172. «ANA» - Crítica de José Vaz Pereira
[Estreia no Forum Picoas, Lisboa - 6 de Maio de 1985]
DISCURSO INOVADOR FEITO DE REGRESSO ÀS ORIGENS
«ANA»
MONTANHA
VOLTA A SER MÁGICA
FINALMENTE «Ana», de António Reis e Margarida Cordeiro, acabou por estrear-se, ao fim de uma série de vicissitudes e contrariedades. O percurso muito próprio e muito pessoal dos seus autores estabelece dificilmente um «modus vivendi» com o sistema. «Ana» é um filme que nada tem a ver com o que o rodeia. Esta independência, este caminho que já vem de «Jaime» e de «Trás-os-Montes» faz da obra de António Reis e de Margarida Cordeiro um caso à parte.
Escrevemos acima que «Ana» é um filme que nada tem a ver com o que o rodeia. Vistas as coisas de outra maneira talvez tenha a ver com tudo. «Ana» equivale a algo de muito profundo, a sentimentos, a sensibilidades e a culturas aparentemente perdidas mas que jazem adormecidas dentro de nós. O filme de António Reis e Margarida Cordeiro vem de muito longe, da noite das origens, mas, curiosamente, está perto da nossa sensibilidade e, nesse sentido, concordamos com várias pessoas que têm afirmado que «Ana» se liga à maneira de ser portuguesa mas não no sentido mais imediato. Pelo contrário. Essa ligação tem a ver com um relacionamento homem-terra, homem-mundo, é vasta e complexa, abarcando uma área tão imensa que se torna difícil, quando não impossível, delimitá-la por fronteiras.

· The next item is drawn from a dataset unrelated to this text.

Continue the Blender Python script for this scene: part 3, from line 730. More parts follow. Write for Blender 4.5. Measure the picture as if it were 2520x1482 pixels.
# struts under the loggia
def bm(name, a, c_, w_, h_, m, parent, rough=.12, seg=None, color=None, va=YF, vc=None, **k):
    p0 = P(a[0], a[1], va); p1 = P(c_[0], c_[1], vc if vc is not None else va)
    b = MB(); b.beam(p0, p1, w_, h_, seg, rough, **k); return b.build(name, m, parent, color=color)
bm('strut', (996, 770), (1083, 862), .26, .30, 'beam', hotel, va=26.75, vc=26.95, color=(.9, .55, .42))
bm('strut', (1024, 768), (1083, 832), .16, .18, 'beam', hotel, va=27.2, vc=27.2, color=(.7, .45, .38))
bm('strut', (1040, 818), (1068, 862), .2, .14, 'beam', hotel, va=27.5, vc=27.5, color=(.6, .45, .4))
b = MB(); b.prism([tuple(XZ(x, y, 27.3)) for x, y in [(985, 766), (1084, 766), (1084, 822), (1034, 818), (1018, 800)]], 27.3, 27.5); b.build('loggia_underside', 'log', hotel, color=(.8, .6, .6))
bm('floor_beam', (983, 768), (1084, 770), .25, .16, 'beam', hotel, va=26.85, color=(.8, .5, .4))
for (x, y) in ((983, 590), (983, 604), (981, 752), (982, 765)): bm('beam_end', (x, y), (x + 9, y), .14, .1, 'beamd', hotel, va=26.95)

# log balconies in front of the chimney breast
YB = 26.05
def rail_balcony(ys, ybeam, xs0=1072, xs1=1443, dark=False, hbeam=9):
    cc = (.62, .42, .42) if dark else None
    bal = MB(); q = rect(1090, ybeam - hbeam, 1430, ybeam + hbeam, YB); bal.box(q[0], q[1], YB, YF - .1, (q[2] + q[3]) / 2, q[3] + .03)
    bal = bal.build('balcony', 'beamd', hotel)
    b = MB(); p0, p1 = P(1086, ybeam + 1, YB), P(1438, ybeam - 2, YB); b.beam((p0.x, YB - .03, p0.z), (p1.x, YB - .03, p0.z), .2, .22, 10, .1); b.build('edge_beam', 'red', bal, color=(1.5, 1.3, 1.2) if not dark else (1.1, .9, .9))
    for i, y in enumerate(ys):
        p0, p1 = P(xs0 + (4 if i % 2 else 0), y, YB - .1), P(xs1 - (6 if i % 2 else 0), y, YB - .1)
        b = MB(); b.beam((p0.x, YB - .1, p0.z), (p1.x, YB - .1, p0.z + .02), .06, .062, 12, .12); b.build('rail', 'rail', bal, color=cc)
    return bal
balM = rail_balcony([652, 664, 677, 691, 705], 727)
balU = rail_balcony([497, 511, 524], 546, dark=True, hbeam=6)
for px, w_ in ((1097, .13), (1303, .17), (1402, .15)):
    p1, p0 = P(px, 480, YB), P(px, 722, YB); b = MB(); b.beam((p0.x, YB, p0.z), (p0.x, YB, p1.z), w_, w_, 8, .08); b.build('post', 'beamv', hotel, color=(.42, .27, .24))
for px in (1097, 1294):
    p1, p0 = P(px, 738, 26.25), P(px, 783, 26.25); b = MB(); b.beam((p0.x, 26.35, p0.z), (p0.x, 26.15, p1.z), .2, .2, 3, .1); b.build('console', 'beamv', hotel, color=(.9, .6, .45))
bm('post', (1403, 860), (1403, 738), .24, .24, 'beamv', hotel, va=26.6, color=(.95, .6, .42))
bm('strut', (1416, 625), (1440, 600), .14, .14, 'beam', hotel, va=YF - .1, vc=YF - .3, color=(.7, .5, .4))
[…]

«Ana», que à primeira vista parecerá um filme só habitado pela memória, transforma-se numa vivência. Ao contrário do que acontecia com a sua longa-metragem anterior, António Reis e Margarida Cordeiro colocam esta obra tão esperada não numa determinada província ou região caracterizada mas num estado de espírito. Claro que este estado de espírito tem uma tradução geográfica mas, se olharmos para as montanhas veremos provavelmente mais do que lá está, outras paisagens ainda, ou então pode acontecer que cada um tenha a sua montanha.

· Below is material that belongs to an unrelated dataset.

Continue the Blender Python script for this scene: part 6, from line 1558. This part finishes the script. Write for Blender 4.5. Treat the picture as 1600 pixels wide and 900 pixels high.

«Ana» está longe de ser um filme hermético. Mas habita outro tempo, possui outra respiração e mostra outro ritmo. Contar uma história ou montar um espectáculo, são totalmente alheios à sua essência. Numa palavra, não é disso que se trata e quem procurar por esse caminho ficará com certeza desiludido.
O regresso
O tempo é diferente dentro de outro tempo. Nesse sentido, «Ana» é o menos convencional dos filmes, não respeita nenhuma das regras a que a produção massificada foi pouco a pouco habituando o espectador, quase o amolecendo nas suas escolhas. Ele está, muitas vezes, mesmo sem dar por isso, à mercê de um produto estandardizado.

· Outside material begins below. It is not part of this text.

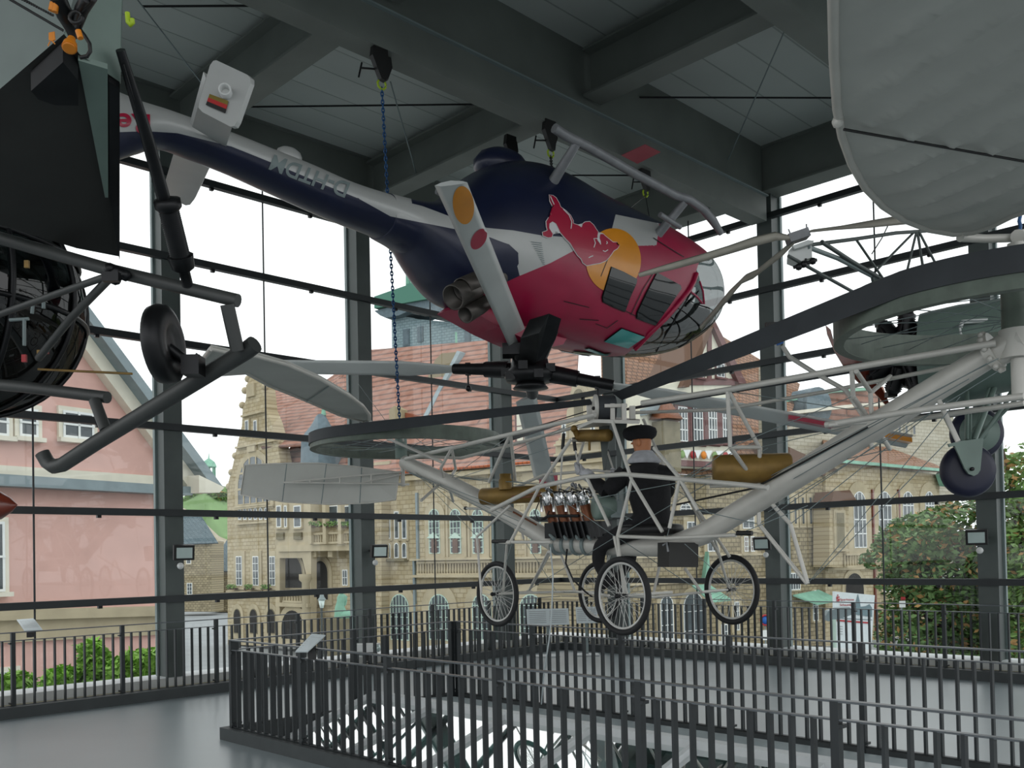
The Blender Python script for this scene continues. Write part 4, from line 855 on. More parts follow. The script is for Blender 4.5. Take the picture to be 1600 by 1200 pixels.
T([wA, q(1020, 933, FV * .6), wB], .013); T([wC, q(860, 925, FV * .5), wD], .013); T([wC, q(825, 926, FV), q(898, 924, FV), wA + V(-.1, .1, 0)], .012); T([wC - AXL * -.12, wC + AXL * .5], .014); T([wA - AXL * .05, wA + AXL * .7], .014)
for a, b in ((q(792, 850, NV), wC + AXL * .08), (q(857, 862, NV), q(825, 926, FV)), (q(1114, 833, FV), wB - AXL * .04), (q(965, 838, NV), wA + AXL * .03), (q(745, 838, NV), q(752, 926, NV)), (q(797, 790, NV), q(746, 838, NV)), (q(809, 800, .1), q(818, 842, .1)), (wD, q(960, 838, FV)), (q(1096, 925, FV), wB)): T([a, b], .013)
T([(793, 846, NV), (862, 848, NV)], .012); 
for x0, x1, y in ((770, 792, 846), (1152, 1175, 833)): T([(x0, y, NV), (x1, y, NV)], .020, 'hand_grip', 'black')
for x0, y0, x1, y1 in ((725, 794, 775, 796), (1110, 760, 1236, 757)): T([(x0, y0, 0), (x1, y1, 0)], .014)
T([(727, 794, 0), (729, 794, 0)], .02, 'end_plug', 'black')
# tail skid struts at right
for a, b in (((1184, 765), (1186, 819)), ((1190, 770), (1235, 819)), ((1186, 819), (1261, 912)), ((1235, 819), (1262, 912))): T([(a[0], a[1], 0), (b[0], b[1], 0)], .017)
# bracing wires
wires = [((960, 838, NV), (845, 757, NV)), ((965, 838, NV), (1200, 700, 0)), ((870, 790, NV), (1110, 745, NV)), ((1042, 841, NV), (1062, 748, FV)), ((1050, 842, 0), (900, 770, NV)), ((700, 752, 0), (860, 700, NV)), ((634, 722, 0), (745, 838, NV)), ((650, 735, 0), (760, 830, FV)),
         ((1182, 755, 0), (1560, 560, NV)), ((1186, 760, 0), (1550, 575, FV)), ((1200, 800, 0), (1560, 580, NV)), ((1235, 819, 0), (1480, 625, FV)), ((1262, 912, 0), (1500, 620, NV)), ((1186, 819, 0), (1420, 660, NV)), ((1186, 819, 0), (1090, 797, NV)), ((1150, 836, NV), (1262, 790, 0)), ((1270, 905, 0), (1480, 690, 0)),
         ((1070, 850, NV), (1143, 915, FV)), ((960, 840, NV), (820, 925, FV)), ((965, 840, NV), (1096, 925, FV)), ((800, 848, NV), (777, 925, NV)), ((818, 842, 0), (870, 925, FV)), ((660, 740, 0), (830, 760, FV)), ((560, 600, 0), (634, 700, 0)), ((1137, 611, NV), (1330, 640, FV)), ((1141, 699, NV), (1330, 620, NV)), ((1141, 699, NV), (1060, 760, NV)), ((1187, 699, 0), (1356, 660, 0)), ((1363, 655, 0), (1200, 760, FV)), ((797, 680, NV), (700, 750, 0)), ((764, 753, 0), (640, 730, 0)), ((920, 650, 0), (800, 705, 0)), ((1160, 838, FV), (1050, 760, NV)), ((1114, 833, FV), (1187, 765, 0)), ((1330, 640, 0), (1480, 600, 0)), ((1391, 702, 0), (1130, 760, 0))]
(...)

Com «Ana» encontramo-nos num cinema que não é susceptível de se medir pelos padrões normais. Diríamos que se trata de um filme belo mas com uma beleza que tem a ver com um discurso inovador. Curiosamente um discurso inovador que se faz através de um antiquíssimo tempo de regresso às origens, onde coexistem ecos de infância e de crepúsculo a cada canto, onde somos transportados a um país longínquo que outrora habitámos e que um dia – quem sabe? – voltaremos a habitar. Pela mão de António Reis e Margarida Cordeiro regressamos «lá» onde os olhos de uma criança, o voo de um pássaro, o ondear de uma seara, o calor do lume na lareira podem ter ainda significado.
Não existe continuidade de sequências, mas antes «momentos» que poderão equivaler a impressões fortes deixadas em nós e que não se pautam pela habitual sucessão cronológica. O fogo, o leite, a água, o vento, sentidos de uma maneira nova, são alguns dos tais elementos que mergulham nas raízes e a partir dos quais se constrói um universo de reminiscências e de anseios. António Reis e Margarida Cordeiro falam também da «dialéctica» da luz e não há dúvida que ela representa também um papel muito importante no olhar do filme, o elemento visual jamais terá sido tão nobre. Aliás, os tais momentos têm sempre um ponto comum e esse ponto comum é um profundo sentido da terra desocupada, neste caso pelos que emigram, mas que através dos olhos das crianças, dos adolescentes, dos velhos, volta a ser povoado pela emoção e pela lembrança. «Ana» confirma a via especial que António Reis e Margarida Cordeiro escolheram e se espera que desenvolvam.
José Vaz Pereira
Jornal A Capital, pág. 23, de 9 de Maio de 1985.